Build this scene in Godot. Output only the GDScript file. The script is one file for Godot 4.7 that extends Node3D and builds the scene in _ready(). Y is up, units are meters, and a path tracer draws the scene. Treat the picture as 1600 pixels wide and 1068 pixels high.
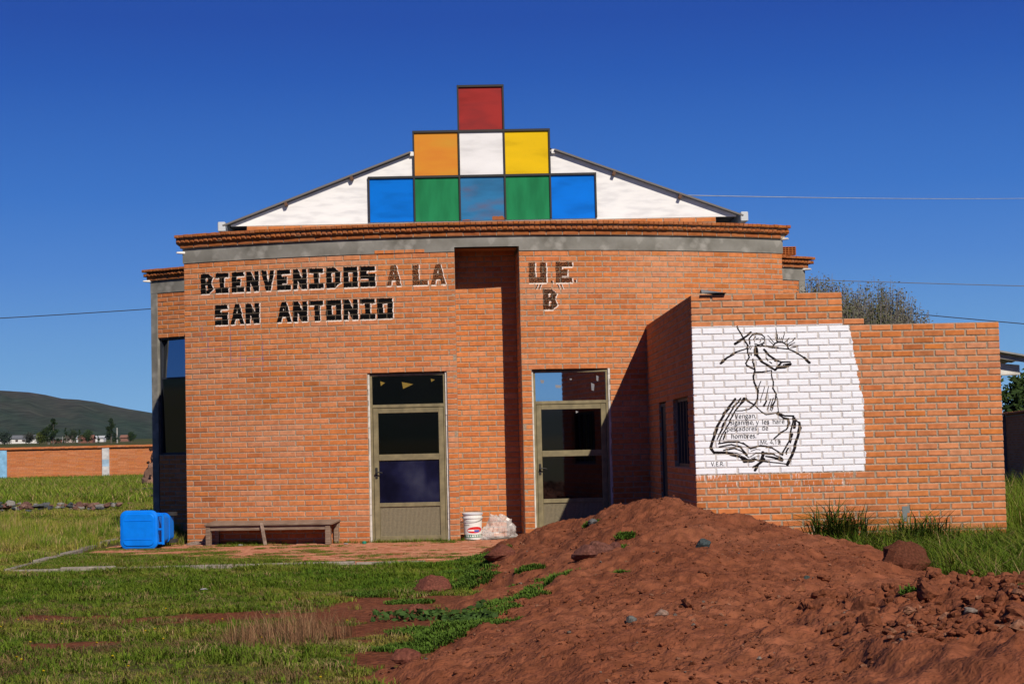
extends Node3D

# ---------------------------------------------------------------- constants of the place (metres)
const EYE := Vector3(0, 1.32, 0)
const FOCAL := 2800.0
const ARC_X := 0.10
const ARC_Z := -37.07
const ARC_R := 10.76
const COURSE := 0.08
const SL := -4.40
const SR := 5.09
const D1L := -1.495
const D1R := -0.318
const D2L := 0.935
const D2R := 2.115
const NL := -0.168
const NR := 0.788

var rng := RandomNumberGenerator.new()
var nz := FastNoiseLite.new()
var nf := FastNoiseLite.new()
var nr := FastNoiseLite.new()
var M := {}
var cam_f: Vector3
var cam_r: Vector3
var cam_u: Vector3
var mound_cache := PackedFloat32Array()

# ---------------------------------------------------------------- mesh collector
class MB:
	var v := PackedVector3Array()
	var n := PackedVector3Array()
	var c := PackedColorArray()
	var uv := PackedVector2Array()
	var uv2 := PackedVector2Array()
	var ix := PackedInt32Array()

	func vert(p: Vector3, nn: Vector3, col: Color, a := Vector2.ZERO, b := Vector2.ZERO) -> int:
		v.append(p)
		n.append(nn)
		c.append(col)
		uv.append(a)
		uv2.append(b)
		return v.size() - 1

	# corners counter-clockwise seen from outside
	func quad(a: Vector3, b: Vector3, d: Vector3, e: Vector3, col: Color, ua := Vector2.ZERO, ub := Vector2.ZERO, ud := Vector2.ZERO, ue := Vector2.ZERO) -> void:
		var nn := (d - a).cross(e - b).normalized()
		var i := v.size()
		vert(a, nn, col, ua, ua)
		vert(b, nn, col, ub, ub)
		vert(d, nn, col, ud, ud)
		vert(e, nn, col, ue, ue)
		ix.append_array([i, i + 2, i + 1, i, i + 3, i + 2])

	func tri(a: Vector3, b: Vector3, d: Vector3, col: Color) -> void:
		var nn := (b - a).cross(d - a).normalized()
		var i := v.size()
		vert(a, nn, col)
		vert(b, nn, col)
		vert(d, nn, col)
		ix.append_array([i, i + 2, i + 1])

	func box(t: Transform3D, s: Vector3, col: Color, ch := 0.0) -> void:
		# a box centred on t, with chamfered edges when ch > 0
		var h := s * 0.5
		for ax in 3:
			for sg in [-1.0, 1.0]:
				var w := Vector3.ZERO
				w[ax] = sg
				var p := Vector3.ZERO
				p[(ax + 1) % 3] = 1.0
				var q := w.cross(p)
				var hw: float = h[ax]
				var hp: float = h[(ax + 1) % 3] - ch
				var hq: float = h[(ax + 2) % 3] - ch
				quad(t * (w * hw - p * hp - q * hq), t * (w * hw + p * hp - q * hq), t * (w * hw + p * hp + q * hq), t * (w * hw - p * hp + q * hq), col)
				if ch > 0.0:
					# one chamfer strip per edge, made by the face of lower axis
					for side in [[p, hp, q, hq, (ax + 1) % 3], [q, hq, p, hp, (ax + 2) % 3]]:
						if side[4] < ax:
							continue
						for s2 in [-1.0, 1.0]:
							var e1: Vector3 = side[0] * s2
							var along: Vector3 = side[2]
							var la: float = side[3]
							var a: Vector3 = w * hw + e1 * side[1] - along * la
							var b: Vector3 = w * hw + e1 * side[1] + along * la
							var a2: Vector3 = w * (hw - ch) + e1 * (side[1] + ch) - along * la
							var b2: Vector3 = w * (hw - ch) + e1 * (side[1] + ch) + along * la
							if (b - a).cross(b2 - a).dot(w + e1) > 0:
								quad(t * a, t * b, t * b2, t * a2, col)
							else:
								quad(t * b, t * a, t * a2, t * b2, col)

	func tube(path: PackedVector3Array, r0: float, r1: float, sides: int, col: Color) -> void:
		var first := -1
		var k := path.size()
		var ref := Vector3.UP if absf((path[k - 1] - path[0]).normalized().y) < 0.9 else Vector3.RIGHT
		for i in k:
			var d := (path[mini(i + 1, k - 1)] - path[maxi(i - 1, 0)]).normalized()
			var s := d.cross(ref).normalized()
			var u := s.cross(d)
			var r := lerpf(r0, r1, float(i) / maxf(1.0, k - 1))
			for j in sides:
				var a := TAU * j / sides
				var nn := s * cos(a) + u * sin(a)
				var id := vert(path[i] + nn * r, nn, col)
				if first < 0:
					first = id
		for i in k - 1:
			for j in sides:
				var a := first + i * sides + j
				var b := first + i * sides + (j + 1) % sides
				ix.append_array([a, b, a + sides, b, b + sides, a + sides])

	# rings: arrays of points of equal count; smooth round the ring, sharp between rings when asked
	func loft(rings: Array, col: Color, cap0 := true, cap1 := true, shift := Transform3D()) -> void:
		var k: int = rings[0].size()
		for i in rings.size() - 1:
			var r0: PackedVector3Array = rings[i]
			var r1: PackedVector3Array = rings[i + 1]
			var first := v.size()
			for j in k + 1:
				var p := r0[j % k]
				var q := r1[j % k]
				var tn := (r0[(j + 1) % k] - r0[(j + k - 1) % k])
				if tn.length() < 1e-6:
					tn = (r1[(j + 1) % k] - r1[(j + k - 1) % k])
				var nn := tn.cross(q - p).normalized()
				var un := Vector2(float(j) / k, 0)
				vert(shift * p, shift.basis * nn, col, Vector2(un.x, 1), un)
				vert(shift * q, shift.basis * nn, col, Vector2(un.x, 0), un)
			for j in k:
				var a := first + j * 2
				ix.append_array([a, a + 3, a + 2, a, a + 1, a + 3])
		for e in [[cap0, 0], [cap1, rings.size() - 1]]:
			if not e[0]:
				continue
			var r: PackedVector3Array = rings[e[1]]
			var mid := Vector3.ZERO
			for p in r:
				mid += p
			mid /= k
			for j in k:
				if e[1] == 0:
					tri(shift * mid, shift * r[(j + 1) % k], shift * r[j], col)
				else:
					tri(shift * mid, shift * r[j], shift * r[(j + 1) % k], col)

	func into(m: ArrayMesh, mat: Material) -> void:
		if v.is_empty():
			return
		var a := []
		a.resize(Mesh.ARRAY_MAX)
		a[Mesh.ARRAY_VERTEX] = v
		a[Mesh.ARRAY_NORMAL] = n
		a[Mesh.ARRAY_COLOR] = c
		a[Mesh.ARRAY_TEX_UV] = uv
		a[Mesh.ARRAY_TEX_UV2] = uv2
		a[Mesh.ARRAY_INDEX] = ix
		m.add_surface_from_arrays(Mesh.PRIMITIVE_TRIANGLES, a)
		m.surface_set_material(m.get_surface_count() - 1, mat)

	func mesh(mat: Material) -> ArrayMesh:
		var m := ArrayMesh.new()
		into(m, mat)
		return m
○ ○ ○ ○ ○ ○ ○
Without the pictures, return the listing above from its first line through the line that has "var mound_cache := PackedFloat32Array()".

Finished exercise:
Build this scene in Godot. Output only the GDScript file. The script is one file for Godot 4.7 that extends Node3D and builds the scene in _ready(). Y is up, units are meters, and a path tracer draws the scene. Treat the picture as 1600 pixels wide and 1068 pixels high.
extends Node3D

# ---------------------------------------------------------------- constants of the place (metres)
const EYE := Vector3(0, 1.32, 0)
const FOCAL := 2800.0
const ARC_X := 0.10
const ARC_Z := -37.07
const ARC_R := 10.76
const COURSE := 0.08
const SL := -4.40
const SR := 5.09
const D1L := -1.495
const D1R := -0.318
const D2L := 0.935
const D2R := 2.115
const NL := -0.168
const NR := 0.788

var rng := RandomNumberGenerator.new()
var nz := FastNoiseLite.new()
var nf := FastNoiseLite.new()
var nr := FastNoiseLite.new()
var M := {}
var cam_f: Vector3
var cam_r: Vector3
var cam_u: Vector3
var mound_cache := PackedFloat32Array()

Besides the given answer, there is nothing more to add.